Friday, May 2, 2014

Embarrassed

Waking up this Thursday felt different... Tiring. I guess I wasted all my energy the night before and didnt get enough rest. So I decided to continue resting until later on.
Afterwards, I woke up and started to get things done at home cause I wanted to go out. But after getting ready I couldn't get intouch with anyone who was free. So I called up a friend of mine who lives nearby and asked if he wants to go out. He agreed and I went to pick him up. After two hours or so I dropped him back and got a call from a friend asking if I wanted to chill at a club so I went and met the guy outside -I am two months away from turning 21, so technically I'm still underage-.

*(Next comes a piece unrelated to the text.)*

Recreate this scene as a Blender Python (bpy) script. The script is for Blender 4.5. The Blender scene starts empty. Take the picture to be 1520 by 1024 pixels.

We got to the door and the security looks at me and asks for ID. At this point I'm abit confused because I usually just go in without questions asked. So I assumed that he just needs to see an ID before going in. Instead he returns the ID, looks at me, and says I can't get in. Why? I'm underage. I didnt say anything after that, we just went outside and my friend asked me why did I give my ID. I replied saying I didn't know that it would've been a problem since you were allowed in. Apparently the security thinks my friend is 23 when infact his only 19, it's just that he has never shown his ID. I got really annoyed and just left them all saying clearly I can't do sh*t now might as well return home.
Yes, I was embarrassed. The thing that annoys me is I'm always being put in the spot with these friends. From confronting me about being a man. To seeing me as a joke. No confidence,  no personality, nothing. And all I do is try and try to change but it's f*cking my mind up. I think about the way I am and feel sorry for myself. This is really hard.